::: DATA FOR THIS TASK
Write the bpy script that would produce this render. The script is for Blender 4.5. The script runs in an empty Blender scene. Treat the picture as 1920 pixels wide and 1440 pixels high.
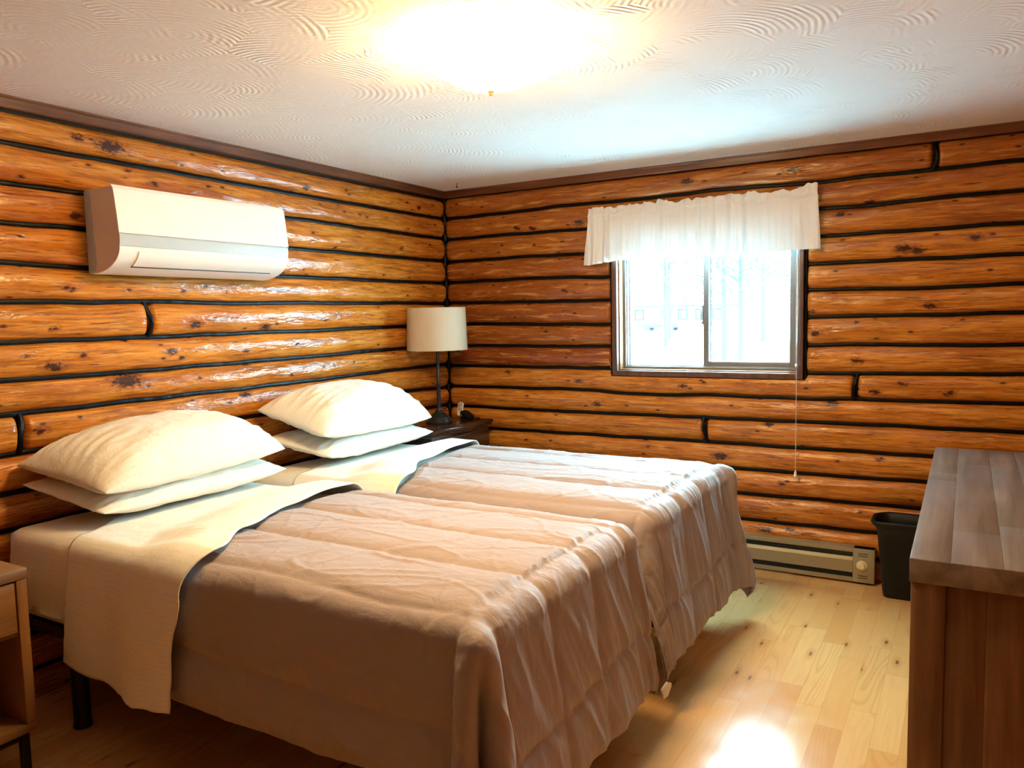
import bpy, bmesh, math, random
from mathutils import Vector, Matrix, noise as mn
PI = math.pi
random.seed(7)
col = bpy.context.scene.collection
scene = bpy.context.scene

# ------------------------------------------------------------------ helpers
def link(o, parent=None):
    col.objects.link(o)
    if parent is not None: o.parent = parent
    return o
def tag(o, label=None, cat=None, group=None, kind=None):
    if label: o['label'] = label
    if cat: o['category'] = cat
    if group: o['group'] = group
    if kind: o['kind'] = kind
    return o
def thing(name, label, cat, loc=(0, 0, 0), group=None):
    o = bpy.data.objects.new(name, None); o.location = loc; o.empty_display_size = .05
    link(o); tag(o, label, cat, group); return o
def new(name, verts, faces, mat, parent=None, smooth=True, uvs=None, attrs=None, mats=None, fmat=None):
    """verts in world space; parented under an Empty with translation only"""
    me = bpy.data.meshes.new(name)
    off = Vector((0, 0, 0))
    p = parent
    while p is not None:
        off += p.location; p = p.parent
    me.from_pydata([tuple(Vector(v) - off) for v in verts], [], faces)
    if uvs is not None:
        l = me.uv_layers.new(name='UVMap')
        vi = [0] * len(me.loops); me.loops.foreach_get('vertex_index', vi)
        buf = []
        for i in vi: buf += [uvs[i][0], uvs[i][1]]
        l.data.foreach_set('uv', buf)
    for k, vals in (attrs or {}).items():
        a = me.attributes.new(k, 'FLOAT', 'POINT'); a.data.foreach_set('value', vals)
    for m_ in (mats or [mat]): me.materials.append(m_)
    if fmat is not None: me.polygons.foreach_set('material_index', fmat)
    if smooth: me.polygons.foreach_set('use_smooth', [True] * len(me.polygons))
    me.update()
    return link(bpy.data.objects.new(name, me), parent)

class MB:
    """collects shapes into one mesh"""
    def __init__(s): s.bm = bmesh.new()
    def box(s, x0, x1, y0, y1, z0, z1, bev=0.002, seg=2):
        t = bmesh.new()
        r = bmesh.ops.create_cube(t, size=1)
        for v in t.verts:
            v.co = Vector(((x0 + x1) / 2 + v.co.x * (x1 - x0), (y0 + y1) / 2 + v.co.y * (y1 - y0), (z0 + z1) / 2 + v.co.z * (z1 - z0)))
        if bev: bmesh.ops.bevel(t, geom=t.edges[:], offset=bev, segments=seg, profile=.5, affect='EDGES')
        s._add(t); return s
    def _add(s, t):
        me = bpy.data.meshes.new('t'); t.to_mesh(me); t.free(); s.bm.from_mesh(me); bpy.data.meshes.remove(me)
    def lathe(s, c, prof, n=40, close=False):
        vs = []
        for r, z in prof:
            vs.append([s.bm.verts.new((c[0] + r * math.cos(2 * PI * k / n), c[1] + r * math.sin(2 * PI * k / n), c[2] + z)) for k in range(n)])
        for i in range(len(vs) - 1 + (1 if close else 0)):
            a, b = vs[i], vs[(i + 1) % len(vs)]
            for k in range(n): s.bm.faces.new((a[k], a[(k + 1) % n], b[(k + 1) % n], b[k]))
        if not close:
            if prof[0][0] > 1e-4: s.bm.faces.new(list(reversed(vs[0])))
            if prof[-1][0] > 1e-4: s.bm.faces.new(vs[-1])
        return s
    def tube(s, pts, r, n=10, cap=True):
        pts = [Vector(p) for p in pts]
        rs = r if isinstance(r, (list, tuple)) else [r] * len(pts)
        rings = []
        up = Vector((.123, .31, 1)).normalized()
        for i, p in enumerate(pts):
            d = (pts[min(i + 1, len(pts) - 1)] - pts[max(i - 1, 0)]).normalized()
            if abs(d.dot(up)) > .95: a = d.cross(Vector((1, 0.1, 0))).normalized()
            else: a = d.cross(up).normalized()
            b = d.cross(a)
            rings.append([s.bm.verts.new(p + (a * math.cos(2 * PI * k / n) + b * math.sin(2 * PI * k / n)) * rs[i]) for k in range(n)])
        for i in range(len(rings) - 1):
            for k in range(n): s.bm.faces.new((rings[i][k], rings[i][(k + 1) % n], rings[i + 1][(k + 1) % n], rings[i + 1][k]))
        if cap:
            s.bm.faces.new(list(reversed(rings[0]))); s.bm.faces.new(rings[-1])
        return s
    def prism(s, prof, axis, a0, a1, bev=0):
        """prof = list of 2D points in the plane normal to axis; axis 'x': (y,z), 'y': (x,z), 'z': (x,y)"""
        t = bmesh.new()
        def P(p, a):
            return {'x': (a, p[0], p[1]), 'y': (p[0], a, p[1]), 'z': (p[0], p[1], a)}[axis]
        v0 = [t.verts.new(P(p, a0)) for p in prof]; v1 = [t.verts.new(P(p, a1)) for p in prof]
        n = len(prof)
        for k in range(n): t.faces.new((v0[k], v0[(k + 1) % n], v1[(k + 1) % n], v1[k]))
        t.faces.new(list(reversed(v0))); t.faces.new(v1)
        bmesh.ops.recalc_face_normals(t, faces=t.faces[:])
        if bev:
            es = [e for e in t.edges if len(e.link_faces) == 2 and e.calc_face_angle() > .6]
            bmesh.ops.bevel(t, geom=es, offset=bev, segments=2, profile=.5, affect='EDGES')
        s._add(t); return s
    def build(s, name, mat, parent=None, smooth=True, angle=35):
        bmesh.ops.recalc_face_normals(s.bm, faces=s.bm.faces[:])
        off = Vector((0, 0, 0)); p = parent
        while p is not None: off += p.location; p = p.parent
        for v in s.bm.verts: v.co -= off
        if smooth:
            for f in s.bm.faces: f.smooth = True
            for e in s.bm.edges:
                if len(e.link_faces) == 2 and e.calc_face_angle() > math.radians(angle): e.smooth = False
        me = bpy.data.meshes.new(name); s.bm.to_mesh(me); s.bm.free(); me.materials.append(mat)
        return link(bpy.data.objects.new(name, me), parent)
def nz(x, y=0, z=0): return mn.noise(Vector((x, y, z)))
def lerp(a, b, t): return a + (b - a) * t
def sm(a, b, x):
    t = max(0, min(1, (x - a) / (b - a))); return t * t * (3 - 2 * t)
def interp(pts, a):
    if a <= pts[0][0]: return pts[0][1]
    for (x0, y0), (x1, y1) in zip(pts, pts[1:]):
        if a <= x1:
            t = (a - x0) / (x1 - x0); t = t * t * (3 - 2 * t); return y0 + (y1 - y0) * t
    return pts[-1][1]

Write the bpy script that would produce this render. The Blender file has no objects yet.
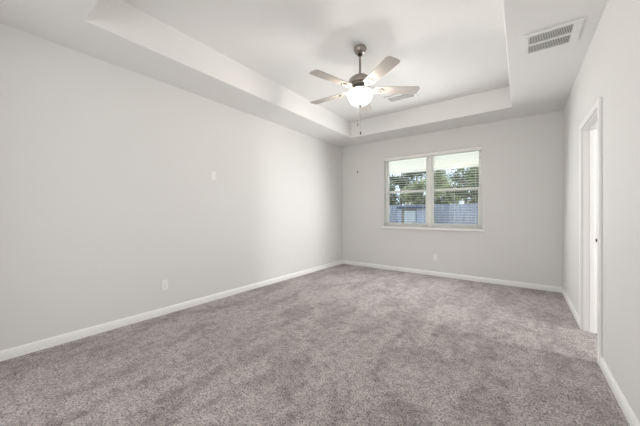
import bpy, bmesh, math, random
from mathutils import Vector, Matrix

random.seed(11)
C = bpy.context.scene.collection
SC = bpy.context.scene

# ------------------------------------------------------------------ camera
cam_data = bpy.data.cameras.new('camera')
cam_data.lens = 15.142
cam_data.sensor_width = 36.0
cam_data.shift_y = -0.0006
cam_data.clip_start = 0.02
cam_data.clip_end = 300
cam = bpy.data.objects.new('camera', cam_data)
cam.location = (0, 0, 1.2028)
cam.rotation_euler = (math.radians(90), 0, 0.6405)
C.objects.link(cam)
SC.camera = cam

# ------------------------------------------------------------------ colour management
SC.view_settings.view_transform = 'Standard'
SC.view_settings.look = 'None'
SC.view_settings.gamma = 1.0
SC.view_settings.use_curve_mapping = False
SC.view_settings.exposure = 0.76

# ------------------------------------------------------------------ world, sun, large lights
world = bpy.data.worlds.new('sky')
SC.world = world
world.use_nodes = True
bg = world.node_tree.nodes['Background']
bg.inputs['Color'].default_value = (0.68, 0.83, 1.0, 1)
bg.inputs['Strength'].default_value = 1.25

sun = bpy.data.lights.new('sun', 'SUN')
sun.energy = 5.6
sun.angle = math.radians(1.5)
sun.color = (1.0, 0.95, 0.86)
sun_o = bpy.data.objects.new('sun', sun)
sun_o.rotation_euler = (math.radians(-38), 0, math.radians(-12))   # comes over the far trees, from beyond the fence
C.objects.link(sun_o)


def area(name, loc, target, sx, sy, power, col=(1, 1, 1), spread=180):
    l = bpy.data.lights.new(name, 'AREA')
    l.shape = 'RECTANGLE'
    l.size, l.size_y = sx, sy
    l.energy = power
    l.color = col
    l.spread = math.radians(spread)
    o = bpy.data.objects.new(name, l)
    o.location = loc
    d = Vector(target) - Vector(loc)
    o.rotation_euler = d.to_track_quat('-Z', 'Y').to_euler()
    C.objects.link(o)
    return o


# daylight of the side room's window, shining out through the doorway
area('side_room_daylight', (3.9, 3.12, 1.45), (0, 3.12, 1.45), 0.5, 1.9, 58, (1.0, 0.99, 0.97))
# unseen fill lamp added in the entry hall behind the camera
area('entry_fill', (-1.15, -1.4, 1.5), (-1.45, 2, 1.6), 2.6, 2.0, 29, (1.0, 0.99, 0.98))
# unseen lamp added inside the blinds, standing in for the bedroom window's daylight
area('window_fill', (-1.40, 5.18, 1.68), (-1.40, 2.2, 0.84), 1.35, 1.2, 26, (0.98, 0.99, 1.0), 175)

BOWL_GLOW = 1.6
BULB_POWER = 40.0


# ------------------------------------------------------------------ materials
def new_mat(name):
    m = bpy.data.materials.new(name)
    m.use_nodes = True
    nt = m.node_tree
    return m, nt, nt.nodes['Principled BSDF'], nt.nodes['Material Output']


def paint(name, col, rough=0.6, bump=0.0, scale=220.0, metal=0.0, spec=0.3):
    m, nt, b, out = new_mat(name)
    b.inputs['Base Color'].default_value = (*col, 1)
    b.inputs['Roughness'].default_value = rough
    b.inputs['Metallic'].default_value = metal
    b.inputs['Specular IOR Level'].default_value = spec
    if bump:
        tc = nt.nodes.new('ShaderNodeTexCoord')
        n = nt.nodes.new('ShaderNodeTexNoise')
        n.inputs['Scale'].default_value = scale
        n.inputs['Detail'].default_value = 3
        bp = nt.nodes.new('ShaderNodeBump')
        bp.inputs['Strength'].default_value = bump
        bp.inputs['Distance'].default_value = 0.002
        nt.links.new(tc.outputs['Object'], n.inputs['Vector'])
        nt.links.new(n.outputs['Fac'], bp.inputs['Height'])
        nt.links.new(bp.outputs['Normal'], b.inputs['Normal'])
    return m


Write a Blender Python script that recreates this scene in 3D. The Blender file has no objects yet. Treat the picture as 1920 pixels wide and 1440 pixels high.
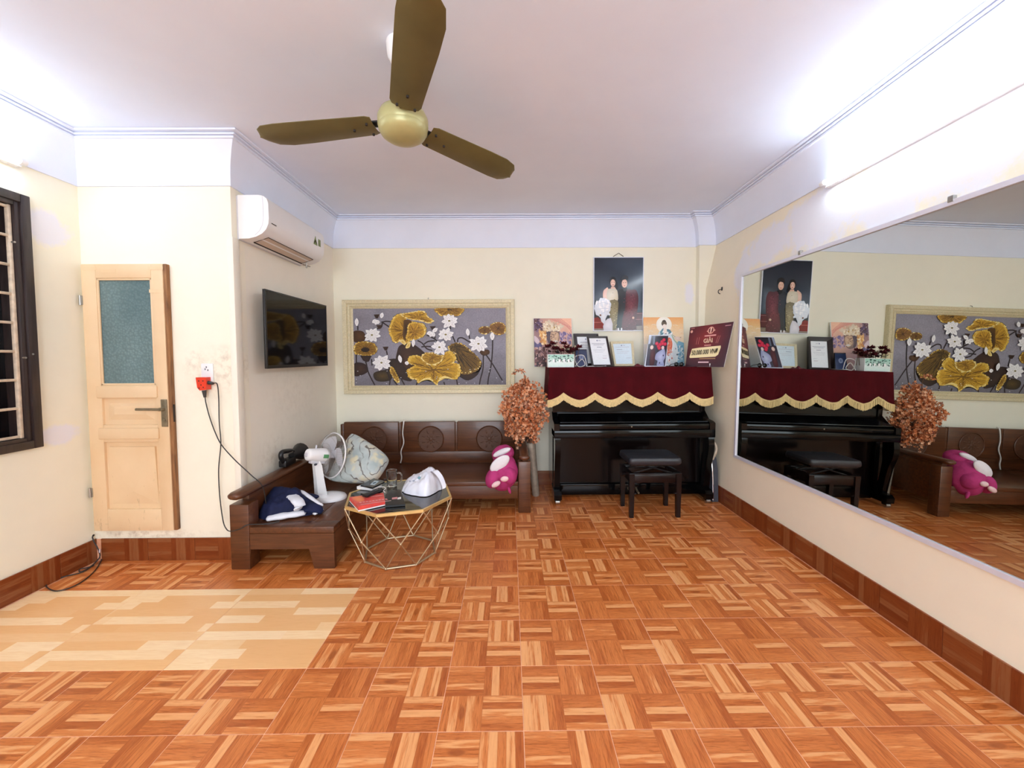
::::::
Begin at the first line of the records and please reproduce every line exactly through the one containing "scene = bpy.context.scene", leaving all pictures out.

Write the bpy script that would produce this render. The script is for Blender 4.5. The script runs in an empty Blender scene. Treat the picture as 1920 pixels wide and 1440 pixels high.
import bpy, bmesh, math, random
from mathutils import Vector, Matrix, noise as mn
PI = math.pi
random.seed(7)
col = bpy.context.scene.collection
scene = bpy.context.scene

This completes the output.